GP-leds dominate advisory firms’ 2017 activity

Greenhill Cogent, Evercore and Park Hill worked on around $30bn in total deal volume, according to Secondaries Investor's annual advisory firm survey.

Secondaries advisory activity shifted heavily towards GP-led deals last year with these transactions accounting for the bulk of deal volume for most intermediaries, according to Secondaries Investor‘s annual survey.

Evercore, Campbell Lutyens, Lazard, Credit Suisse and Axon Partners saw GP-led or directs transactions comprise between 50-76 percent of their deals. All of Rede Partners’ deals were GP-led transactions.

“There is an increasing receptiveness of GPs, including highly successful GPs, to explore opportunities at this end,” Yaron Zafir, Rede’s head of secondaries and GP-led transactions, told Secondaries Investor. “At the same time LPs themselves increasingly understand the benefits of GPs leading with such initiatives and are generally less suspicious of them than they have been in the past.”

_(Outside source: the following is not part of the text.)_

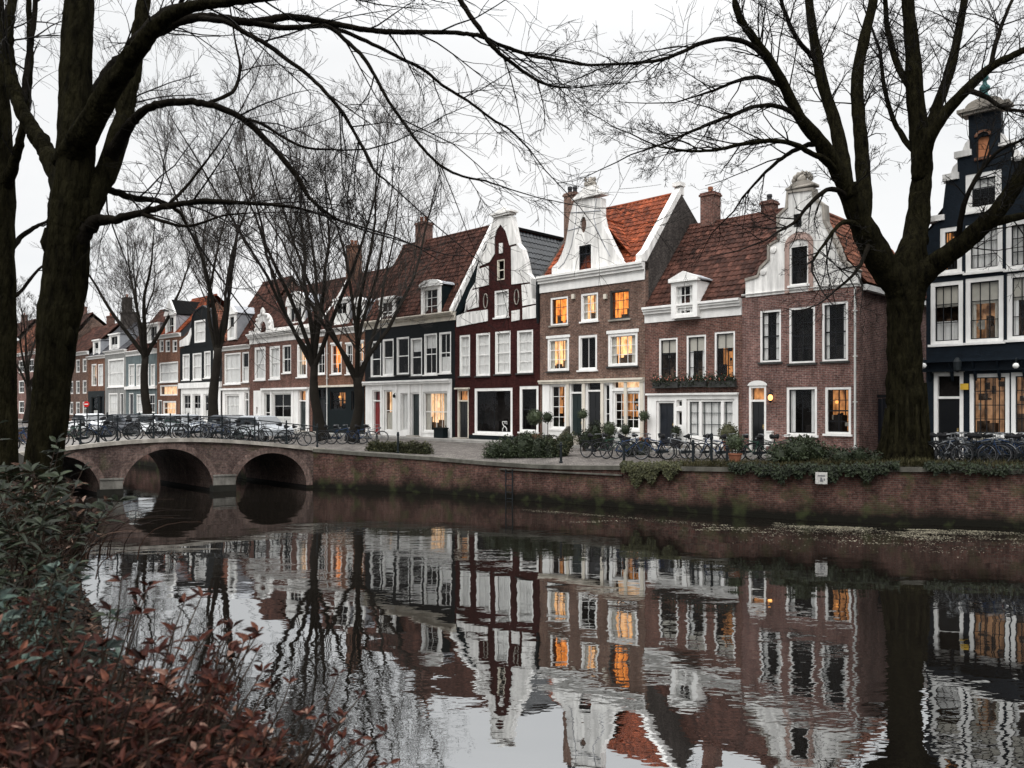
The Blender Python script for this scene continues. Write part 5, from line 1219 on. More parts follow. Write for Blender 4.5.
# ---- near left tree, at the bank's edge
def burls(k, base, W, Rr, rng):
    for f, an, s_ in ((.45,2.6,.11),(.52,.2,.13),(.30,.5,.10)):
        i = int(f*(len(W)-1)); c = W[i]-base+Vector((math.cos(an)*Rr[i]*.85, -abs(math.sin(an))*Rr[i]*.8, 0)); k.blob(c, (s_*.8,s_*.8,s_*1.6), 9, 6, .15, 0, rng)
    for q in range(7):
        a = q*.9; d = Vector((math.cos(a), math.sin(a), 0)); k.tube([Vector((0,0,.75))+d*Rr[0]*.72, Vector((0,0,.2))+d*Rr[0]*1.15, d*Rr[0]*1.9-Vector((0,0,.25))], [.18,.15,.06], 7)
TL = dict(den=2.4, len=(.6,2.1), depth=2, r=.014, rmin=.003, up=.12, wob=.19, kids=(3,6), droop=.35)
traced_tree('canal_tree', 'big dark mossy tree on the near bank whose bare limbs reach over the canal', 10.0,
    [(36,545,66,0),(41,500,52,0),(45,450,50,0),(52,390,50,0),(59,330,52,0),(65,280,56,0),(69,235,58,0),(72,200,56,0),(75,160,50,0),(76,110,43,.1),(77,50,39,.2),(80,-20,37,.3),(84,-110,33,.4),(90,-230,24,.6)],
    [ [(82,225,34,0),(96,190,30,.1),(109,165,28,.2),(125,110,24,.4),(133,70,21,.5),(141,20,19,.6),(150,-60,17,.8),(165,-150,12,1)],
      ([(66,165,38,0),(88,128,34,-.3),(108,92,30,-.5),(124,68,27,-.6),(142,44,23,-.8),(160,24,20,-.9),(186,9,16,-1.1),(230,2,12,-1.3),(280,-4,9,-1.5),(335,-8,6,-1.7)], dict(start=.45)),
      ([(78,245,24,0),(94,222,18,-.1),(112,220,12,-.2),(140,213,10,-.3),(170,206,8.5,-.4),(205,201,7,-.5),(245,203,5.5,-.5),(285,206,4.5,-.5),(310,211,3.5,-.4)], dict(start=.2)),
      ([(84,215,18,0),(99,188,13,.2),(112,191,10,.3),(132,198,9,.4),(158,201,7,.5),(178,211,5,.6),(188,228,3.5,.6)], {}),
      ([(106,170,24,.2),(120,140,17,.1),(134,120,13,0),(150,107,11,-.1),(175,102,10,-.2),(206,104,9,-.3),(240,117,8.5,-.4),(264,138,8,-.5),(284,160,7.5,-.6),(300,181,7,-.6),(308,196,6,-.6),(322,209,4.5,-.6),(340,221,3,-.6)], dict(start=.3)),
      ([(150,34,17,-.8),(178,22,13,-.7),(204,17,11.5,-.6),(232,20,11,-.5),(254,22,10,-.4),(290,17,9,-.3),(325,22,8,-.2),(360,29,7.5,-.1),(394,32,7,0),(430,32,6,.1),(458,33,6,.2),(480,36,5.5,.2),(500,45,5.5,.3),(530,55,5,.4),(562,61,4.5,.5),(587,65,4,.5),(615,64,3.2,.6),(640,62,2.4,.6)], dict(start=.35)),
      ([(250,22,8,-.4),(285,28,7,-.5),(325,26,6,-.6),(345,40,6,-.6),(363,57,6,-.7),(375,76,5.5,-.7),(388,100,5,-.8),(406,126,5,-.8),(420,145,4.5,-.9),(440,165,4,-.9),(462,176,3.4,-.9),(485,181,3,-.9),(510,189,2,-.9)], {}),
      ([(318,23,6,-.2),(345,32,5.5,.1),(372,44,5,.2),(400,58,4.5,.3),(424,70,4.5,.4),(442,85,4,.5),(468,101,4,.5),(492,119,3.5,.5),(510,130,2.8,.5),(530,150,2.2,.5)], {}),
      ([(196,18,9,-.6),(222,21,8,-.9),(244,32,7.5,-1),(266,44,7,-1.1),(288,60,6.5,-1.2),(308,75,6,-1.2),(328,95,5.5,-1.3),(342,112,5.5,-1.3),(354,132,4.5,-1.3),(364,150,4.5,-1.3),(374,170,3.5,-1.3),(390,184,2.5,-1.3)], {}),
      ([(445,-30,9,.2),(458,-4,8,.2),(470,15,7.5,.2),(482,32,7,.2),(496,50,6,.2),(515,65,5,.3),(535,79,4.5,.3),(552,86,3.4,.3),(572,88,2.2,.3)], dict(start=.1)),
      ([(130,45,14,-.5),(165,12,11,0),(205,4,9.5,.4),(250,1,8.5,.8),(300,-6,7,1.1),(350,-14,5,1.3)], dict(den=2.2)),
      ([(64,195,30,0),(50,158,24,.3),(34,132,21,.5),(20,106,18,.6),(11,72,16,.7),(8,35,14,.8),(14,-10,12,.9)], {}),
      ([(74,120,22,.2),(94,92,13,.6),(110,66,11,.9),(128,52,9,1.2),(160,30,7,1.5),(190,-10,5,1.6)], {}),
      ([(22,110,9,.6),(28,60,8,1.0),(34,20,7,1.2),(36,-30,6,1.4)], {}),
      ([(140,213,6,-.3),(165,222,5,-.6),(190,226,4,-.8),(222,216,3,-.9),(250,213,2,-.9)], {}),
      ([(206,104,6,-.3),(232,92,5,0),(240,70,4,.2),(236,44,3,.3)], {}),
      ([(170,203,5,-.4),(185,188,4,-.1),(198,172,3.4,0),(215,150,2.6,.1)], {}),
      ([(240,118,5,-.4),(262,124,4.5,-.6),(300,146,4,-.7),(340,150,3,-.8)], {}) ],
    3, TL, m_bark, m_twig, m_bark_moss, None, burls, .70, .72)
TL2 = dict(den=1.1, len=(.5,1.5), depth=2, r=.018, rmin=.005, up=.15, wob=.28, kids=(2,5))
traced_tree('canal_tree', 'dark mossy trunk cut by the left edge of the view, behind the leaning tree', 13.0,
    [(8,520,34,0),(6,440,26,0),(5,360,25,0),(3,280,28,0),(1,200,30,0),(0,140,27,0),(-4,60,24,0),(-8,-40,20,.2),(-12,-160,14,.4)],
    [ [(2,190,18,0),(12,170,12,-.2),(20,140,9,-.4),(28,95,8,-.5),(30,40,7,-.6),(28,-20,5,-.7)],
      [(6,255,9,0),(20,238,6,.3),(34,228,5,.4),(46,222,3,.5)], [(4,300,8,0),(20,292,4,.3),(36,272,3,.6),(48,262,2,.8)], [(2,120,12,0),(-30,60,9,.2),(-60,0,7,.4)] ],
    8, TL2, m_bark, m_twig, m_bark_moss, None, None, .8, .85)
# ---- the big tree on the far quay at the right
def roots(k, base, W, Rr, rng):
    for q in range(15):
        a = q*.43+rng.uniform(-.12,.12); d = Vector((math.cos(a), math.sin(a), 0)); r0 = Rr[0]
        e = rng.uniform(.78,.98); k.tube([Vector((0,0,rng.uniform(1.8,3.2)))+d*r0*.60, Vector((0,0,1.1))+d*r0*.68, Vector((0,0,.45))+d*r0*.82, d*r0*e+Vector((0,0,.06)), d*r0*e*1.12-Vector((0,0,.35))], [.05,.10,.15,.13,.06], 8, 0, True, .12, rng)
    for q in range(14):
        i = rng.randrange(4, len(W)-22); a = rng.uniform(0,6.28); k.blob(W[i]-base+Vector((math.cos(a), math.sin(a), 0))*Rr[i]*.93, (.09,.09,rng.uniform(.1,.3)), 7, 5, .2, 0, rng)
TR = dict(den=2.5, len=(.9,3.2), depth=3, r=.028, rmin=.0065, up=.16, wob=.22, kids=(2,5), droop=.12)
traced_tree('quay_tree', 'huge bare tree with thick trunk on the far quay beside the blue black house', 27.9,
    [(905,472,82,0),(905,455,68,0),(905,435,55,0),(905,405,46,0),(905,370,42,0),(904,340,41,0),(905,312,43,0),(906,290,47,0),(909,266,46,0),(913,245,35,.1),(918,220,28,.3),(920,195,25,.4)],
    [ ([(905,310,30,0),(898,286,38,-.1),(884,268,37,-.2),(868,238,31,-.5),(856,212,27,-.7),(846,186,25,-.9)], dict(start=.8, den=.6)),
      [(850,196,22,-.9),(836,168,20,-1.1),(820,142,17,-1.4),(801,119,15,-1.6),(785,88,13,-1.8),(770,62,12,-2.0),(752,36,10,-2.2),(738,14,8.5,-2.3),(730,-30,6,-2.4)],
      [(846,186,20,-.9),(842,158,18,-.5),(836,128,16,-.1),(826,95,14,.3),(818,62,13,.6),(812,25,11,.9),(806,-20,10,1.1),(796,-80,7,1.4)],
      [(862,225,22,-.5),(864,190,20,-.2),(862,155,18,.2),(859,118,16,.6),(857,80,15,1.0),(864,40,13,1.3),(874,-5,11,1.6),(878,-70,8,1.9)],
      ([(904,272,34,0),(912,240,28,.3),(919,205,26,.5),(922,170,25,.6),(920,135,24,.8),(915,95,21,1.0),(913,55,18,1.2),(909,15,16,1.4),(906,-40,13,1.6),(900,-110,8,1.8)], dict(start=.4)),
      ([(918,180,18,.5),(930,138,16,0),(946,112,14,-.3),(966,90,13,-.6),(990,68,11,-.8),(1012,56,9,-1),(1040,42,7,-1.2)], {}),
      [(921,150,15,.6),(935,112,13,1.1),(949,74,12,1.5),(958,35,10,1.8),(966,-10,8,2),(972,-60,6,2.2)],
      ([(906,305,28,0),(916,280,33,-.3),(934,264,28,-.6),(956,248,25,-1.2),(978,230,23,-1.7),(997,212,21,-2.1),(1012,190,19,-2.4),(1030,160,17,-2.7),(1056,122,13,-3),(1080,80,9,-3.2)], dict(start=.3)),
      [(985,224,13,-1.8),(1004,220,11,-1.6),(1030,214,9,-1.4),(1060,205,7,-1.2)],
      [(844,178,9,-.9),(826,160,7.5,-1.6),(812,154,7,-1.9),(795,144,6.5,-2.2),(770,141,5.5,-2.6),(742,144,5,-3),(716,150,4,-3.2),(690,151,3.4,-3.4),(660,147,2.4,-3.6)],
      [(838,172,8,-.9),(822,158,7.5,-1.2),(815,134,7,-1.5),(800,119,6.5,-1.6),(780,107,6,-2),(757,106,5.5,-2.2),(736,114,5,-2.4),(714,122,4.5,-2.5),(690,132,4,-2.6),(668,142,3,-2.7),(645,150,2,-2.8)],
      [(772,64,8,-2),(752,46,6.5,-2.2),(730,39,6,-2.5),(705,42,5.5,-2.8),(682,52,5,-3),(660,60,4.2,-3.2),(635,63,3.4,-3.4),(612,65,2,-3.6)],
      [(785,88,6.5,-1.8),(762,78,5.5,-1.2),(740,80,4.5,-.9),(715,90,3.5,-.6),(690,98,2.4,-.4)],
      [(855,205,8,-.7),(840,192,6.5,-1.2),(826,190,6,-1.5),(808,206,5,-1.8),(795,222,4,-2),(778,232,3,-2.2)],
      [(866,232,9,-.5),(850,222,7,-1.2),(838,226,5,-1.6),(824,244,4,-2),(812,262,3,-2.2)],
      [(870,240,7,-.5),(862,262,5,-1.4),(852,276,4,-1.8),(836,290,2.6,-2.2)],
      [(915,95,10,1),(898,66,8,1.6),(888,30,7,2),(884,-15,5,2.3)],
      [(922,160,9,.6),(905,140,7,1.4),(893,118,6,1.9),(884,85,5,2.3),(880,50,4,2.6)],
      [(820,142,8,-1.4),(800,148,6,-1),(782,158,5,-.7),(762,176,3.6,-.5),(742,198,2.6,-.3)],
      [(818,62,7,.6),(798,40,6,.2),(784,10,5,-.2),(772,-30,4,-.4)],
      [(966,90,8,-.6),(984,96,6,-1.2),(1004,108,5,-1.5),(1028,112,4,-1.8)],
      [(956,248,8,-1.2),(964,205,6.5,-1.9),(980,172,5.5,-2.2),(1000,150,4.5,-2.5),(1022,140,3.4,-2.7)],
      [(990,68,6,-.8),(998,36,5,-.6),(1012,0,4,-.4)] ],
    21, TR, m_bark, m_twig, m_bark_moss, None, roots, .74, .77)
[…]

Greenhill Cogent, Evercore and Park Hill accounted for more than half of last year’s roughly $58 billion in deal volume. Greenhill Cogent worked on $11.9 billion across 62 transactions, Evercore on $10.1 billion across 42 deals and Park Hill on $8 billion across 25 transactions.

Deal volume was defined as purchase price plus unfunded commitments for transactions that closed between January and December, and data was submitted by advisors.

Campbell Lutyens, which advised on some of last year’s largest GP-led deals such as BC Partners’ $1 billion stapled deal with Lexington Partners, worked on $6.9 billion worth of deals across 14 transactions. Infrastructure accounted for almost 20 percent of its deals by asset class.

Firms continued to work on an increasingly diverse range of asset classes. Around a quarter of Credit Suisse’s more than $3 billion-worth of deals were real assets or other. The firm advised on 16 transactions.

Rede’s more than €500 million-worth of deals comprised 35 percent growth and venture, 18 percent mezzanine and the remainder buyout.

Lazard, which worked on around €5 billion worth of deals, had around half of its 17 transactions by number involving growth, venture or real estate funds.

The make-up of sellers also evolved last year, according to Lazard.

“We noticed a broadening of the type of financial sponsors involved in secondary transactions from those who had not raised a fund since the financial crisis towards those who had raised at least one,” Lazard noted.

Greenhill Cogent and London-based Elm Capital were the only two firms for which LP positions comprised a majority of deal volume, at 90 percent and 82 percent respectively. Elm, which advised on $1.5 billion worth of transactions across 25 deals, said it saw a “very large number of tail-end sales by funds of funds”.

Switzerland’s Axon Partners advised on €500 million worth of GP-led deals and €158 million-worth of LP stakes.

Firms including Triago, Cebile Capital, UBS, Setter Capital and Mercury Capital Advisors either declined to participate in the survey or did not return requests for comment.